Tesco is buying Booker Group for about £3.7bn, a deal that would combine the UK's largest retailer with its biggest wholesaler.

Booker CEO Charles Wilson and Tesco CEO Dave Lewis
Booker CEO Charles Wilson and Tesco CEO Dave Lewis

Tesco's chief executive Dave Lewis hailed the move as an "opportunity for new innovations in the way we serve Britain with food," he said in a conference call this morning. 

This would include significant development of Tesco's out-of-home food offering, Lewis said – meaning food that is not designed to be taken home to eat.

Responding to a question from Campaign, Lewis acknowledged he had an eye on the threat posed to established retailers by Amazon.

"We think the best way to deal with any competitive situation to improve the way you serve customers," he said. "If we keep ourselves focused on that and do that better than competitors do we can be sure we’ll create the UK’s leading food business." 

The figure of £3.7bn values Booker 12% higher than its stock market closing price yesterday. It means Booker's shareholders will own about 16% of the merged company.

Charles Wilson, chief executive of Booker, will join the combined company’s board and executive committee. The discussions, said Lewis, had been ongoing for more than a year.
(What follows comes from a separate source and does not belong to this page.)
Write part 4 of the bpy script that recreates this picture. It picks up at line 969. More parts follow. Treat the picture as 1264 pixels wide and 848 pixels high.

Lewis said: "Tesco has made significant progress in turning around our UK retail business.

"This merger with Booker will further enhance Tesco’s growth prospects by creating the UK’s leading food business with combined expertise in retail, wholesale, supply chain and digital. Wherever food is prepared and eaten – ‘in home’ or ‘out of home’ – we will meet this opportunity with the widest choice and best service available."

The merger would not result in large scale restructuring, the two leaders said.

Booker owns the Londis, Budgens and Premier Stores brands, although shops using these names are individual businesses run on a franchise basis. Wilson said it was unlikely that many stores suplied by Booker would change identity as a result of the merger, but it could lead some to adopting the OneStop name, owned by Tesco.

Lewis admitted it would "take a bit of persuasion" convincing independent convenience store owners who would now find themselves being supplied by Tesco, but he insisted that they would notice the benefits of the new set-up before long.